TASK INSTRUCTIONS:
Print the lines of the data, starting with the first, up to and including the line where "return (800 +" appears.

━━━━

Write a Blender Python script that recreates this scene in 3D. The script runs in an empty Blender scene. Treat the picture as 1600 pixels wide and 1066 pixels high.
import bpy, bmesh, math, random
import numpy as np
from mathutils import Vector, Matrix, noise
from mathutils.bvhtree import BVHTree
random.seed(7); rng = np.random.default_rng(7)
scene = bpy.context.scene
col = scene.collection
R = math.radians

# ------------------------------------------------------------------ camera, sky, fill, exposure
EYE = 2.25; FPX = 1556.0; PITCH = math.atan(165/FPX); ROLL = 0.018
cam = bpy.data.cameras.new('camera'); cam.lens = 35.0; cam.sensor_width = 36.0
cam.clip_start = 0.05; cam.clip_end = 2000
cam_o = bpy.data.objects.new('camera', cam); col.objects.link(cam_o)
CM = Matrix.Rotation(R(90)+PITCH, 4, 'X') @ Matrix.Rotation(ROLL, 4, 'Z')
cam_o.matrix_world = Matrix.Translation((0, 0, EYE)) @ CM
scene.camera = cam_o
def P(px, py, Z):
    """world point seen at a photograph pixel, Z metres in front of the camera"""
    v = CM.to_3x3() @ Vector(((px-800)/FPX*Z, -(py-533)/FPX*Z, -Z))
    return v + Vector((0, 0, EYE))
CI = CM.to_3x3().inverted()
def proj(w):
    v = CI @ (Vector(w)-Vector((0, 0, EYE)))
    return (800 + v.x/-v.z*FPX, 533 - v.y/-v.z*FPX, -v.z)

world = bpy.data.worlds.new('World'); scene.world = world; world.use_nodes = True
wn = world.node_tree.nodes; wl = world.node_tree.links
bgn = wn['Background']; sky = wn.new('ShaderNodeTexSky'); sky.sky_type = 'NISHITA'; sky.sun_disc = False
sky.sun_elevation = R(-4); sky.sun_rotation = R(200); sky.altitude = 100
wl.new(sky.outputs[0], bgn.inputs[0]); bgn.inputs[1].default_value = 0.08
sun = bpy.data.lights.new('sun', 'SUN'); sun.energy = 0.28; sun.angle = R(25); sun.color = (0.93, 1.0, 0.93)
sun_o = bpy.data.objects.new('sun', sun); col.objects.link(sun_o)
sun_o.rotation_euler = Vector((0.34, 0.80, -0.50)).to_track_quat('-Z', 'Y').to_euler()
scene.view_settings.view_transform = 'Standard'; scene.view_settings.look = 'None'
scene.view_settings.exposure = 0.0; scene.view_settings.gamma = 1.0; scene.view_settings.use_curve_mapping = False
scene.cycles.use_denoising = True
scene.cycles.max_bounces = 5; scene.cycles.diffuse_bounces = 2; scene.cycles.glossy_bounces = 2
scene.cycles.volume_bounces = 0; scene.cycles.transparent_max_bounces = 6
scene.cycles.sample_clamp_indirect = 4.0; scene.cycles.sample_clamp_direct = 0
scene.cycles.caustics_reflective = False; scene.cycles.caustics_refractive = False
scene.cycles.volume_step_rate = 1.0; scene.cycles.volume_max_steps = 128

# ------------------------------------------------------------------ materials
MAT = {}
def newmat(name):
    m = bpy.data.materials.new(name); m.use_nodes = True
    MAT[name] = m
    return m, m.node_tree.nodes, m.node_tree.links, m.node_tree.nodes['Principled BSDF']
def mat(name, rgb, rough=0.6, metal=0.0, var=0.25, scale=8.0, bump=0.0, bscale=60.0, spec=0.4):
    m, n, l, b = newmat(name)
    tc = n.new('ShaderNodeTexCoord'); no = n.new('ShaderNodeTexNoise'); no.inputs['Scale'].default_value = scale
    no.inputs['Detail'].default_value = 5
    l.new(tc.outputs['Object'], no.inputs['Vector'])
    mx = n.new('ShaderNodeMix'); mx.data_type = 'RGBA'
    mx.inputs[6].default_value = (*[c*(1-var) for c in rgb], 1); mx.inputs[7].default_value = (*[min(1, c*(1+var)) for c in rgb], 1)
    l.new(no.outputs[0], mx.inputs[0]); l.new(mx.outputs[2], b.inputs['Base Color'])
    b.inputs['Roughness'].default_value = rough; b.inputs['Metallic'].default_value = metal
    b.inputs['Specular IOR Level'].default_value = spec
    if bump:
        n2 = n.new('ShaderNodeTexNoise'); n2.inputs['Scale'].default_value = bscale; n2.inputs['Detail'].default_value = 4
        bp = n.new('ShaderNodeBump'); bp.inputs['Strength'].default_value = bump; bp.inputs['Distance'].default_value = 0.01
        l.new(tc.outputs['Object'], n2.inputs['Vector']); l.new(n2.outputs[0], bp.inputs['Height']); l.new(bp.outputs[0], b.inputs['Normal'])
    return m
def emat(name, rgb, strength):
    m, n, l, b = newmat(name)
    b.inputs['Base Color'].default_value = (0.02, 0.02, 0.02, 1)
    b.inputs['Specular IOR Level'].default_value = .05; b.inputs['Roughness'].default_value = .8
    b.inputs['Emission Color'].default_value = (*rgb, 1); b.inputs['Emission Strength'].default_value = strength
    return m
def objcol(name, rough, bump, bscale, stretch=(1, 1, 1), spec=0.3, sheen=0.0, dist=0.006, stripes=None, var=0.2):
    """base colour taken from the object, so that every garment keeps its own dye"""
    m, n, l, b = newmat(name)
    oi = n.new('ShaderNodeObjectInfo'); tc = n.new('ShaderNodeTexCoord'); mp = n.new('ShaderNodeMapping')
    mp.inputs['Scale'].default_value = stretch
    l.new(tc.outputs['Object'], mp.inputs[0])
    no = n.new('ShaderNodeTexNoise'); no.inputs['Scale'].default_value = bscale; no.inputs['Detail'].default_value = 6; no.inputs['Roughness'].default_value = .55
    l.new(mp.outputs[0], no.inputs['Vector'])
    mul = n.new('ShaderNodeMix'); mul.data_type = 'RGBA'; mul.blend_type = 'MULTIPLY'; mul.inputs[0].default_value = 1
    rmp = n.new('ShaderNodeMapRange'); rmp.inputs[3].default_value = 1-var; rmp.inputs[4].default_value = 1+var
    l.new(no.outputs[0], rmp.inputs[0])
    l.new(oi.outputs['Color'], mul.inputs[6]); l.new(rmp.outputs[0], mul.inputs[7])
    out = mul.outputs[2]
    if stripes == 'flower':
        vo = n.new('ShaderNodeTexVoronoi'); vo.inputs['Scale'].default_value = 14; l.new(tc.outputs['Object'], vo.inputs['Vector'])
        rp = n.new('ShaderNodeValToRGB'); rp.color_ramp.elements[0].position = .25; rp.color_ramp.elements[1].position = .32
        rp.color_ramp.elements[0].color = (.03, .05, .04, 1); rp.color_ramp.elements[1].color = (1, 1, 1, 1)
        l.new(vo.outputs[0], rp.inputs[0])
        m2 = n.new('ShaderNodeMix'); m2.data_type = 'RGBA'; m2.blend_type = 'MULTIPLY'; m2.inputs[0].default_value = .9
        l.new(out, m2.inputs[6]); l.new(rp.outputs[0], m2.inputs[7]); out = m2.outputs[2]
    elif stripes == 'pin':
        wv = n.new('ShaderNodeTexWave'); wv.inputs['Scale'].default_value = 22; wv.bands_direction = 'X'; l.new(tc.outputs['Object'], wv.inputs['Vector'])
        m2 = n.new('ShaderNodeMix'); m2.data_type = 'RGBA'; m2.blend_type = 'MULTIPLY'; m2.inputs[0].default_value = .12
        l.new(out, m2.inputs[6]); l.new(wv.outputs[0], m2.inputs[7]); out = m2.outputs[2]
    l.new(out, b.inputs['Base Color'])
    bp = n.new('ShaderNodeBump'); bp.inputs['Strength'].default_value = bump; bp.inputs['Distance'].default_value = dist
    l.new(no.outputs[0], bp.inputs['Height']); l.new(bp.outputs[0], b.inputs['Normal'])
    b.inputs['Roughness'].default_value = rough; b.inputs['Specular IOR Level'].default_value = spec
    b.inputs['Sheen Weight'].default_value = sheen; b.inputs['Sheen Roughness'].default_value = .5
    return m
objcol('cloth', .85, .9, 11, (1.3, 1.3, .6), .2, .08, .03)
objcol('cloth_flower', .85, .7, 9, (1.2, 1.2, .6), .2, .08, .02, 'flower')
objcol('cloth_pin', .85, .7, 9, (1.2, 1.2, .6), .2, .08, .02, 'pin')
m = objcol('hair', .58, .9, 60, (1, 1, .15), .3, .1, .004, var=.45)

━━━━

SOLUTION TO THE PROBLEM:
Write a Blender Python script that recreates this scene in 3D. The script runs in an empty Blender scene. Treat the picture as 1600 pixels wide and 1066 pixels high.
import bpy, bmesh, math, random
import numpy as np
from mathutils import Vector, Matrix, noise
from mathutils.bvhtree import BVHTree
random.seed(7); rng = np.random.default_rng(7)
scene = bpy.context.scene
col = scene.collection
R = math.radians

# ------------------------------------------------------------------ camera, sky, fill, exposure
EYE = 2.25; FPX = 1556.0; PITCH = math.atan(165/FPX); ROLL = 0.018
cam = bpy.data.cameras.new('camera'); cam.lens = 35.0; cam.sensor_width = 36.0
cam.clip_start = 0.05; cam.clip_end = 2000
cam_o = bpy.data.objects.new('camera', cam); col.objects.link(cam_o)
CM = Matrix.Rotation(R(90)+PITCH, 4, 'X') @ Matrix.Rotation(ROLL, 4, 'Z')
cam_o.matrix_world = Matrix.Translation((0, 0, EYE)) @ CM
scene.camera = cam_o
def P(px, py, Z):
    """world point seen at a photograph pixel, Z metres in front of the camera"""
    v = CM.to_3x3() @ Vector(((px-800)/FPX*Z, -(py-533)/FPX*Z, -Z))
    return v + Vector((0, 0, EYE))
CI = CM.to_3x3().inverted()
def proj(w):
    v = CI @ (Vector(w)-Vector((0, 0, EYE)))
    return (800 + v.x/-v.z*FPX, 533 - v.y/-v.z*FPX, -v.z)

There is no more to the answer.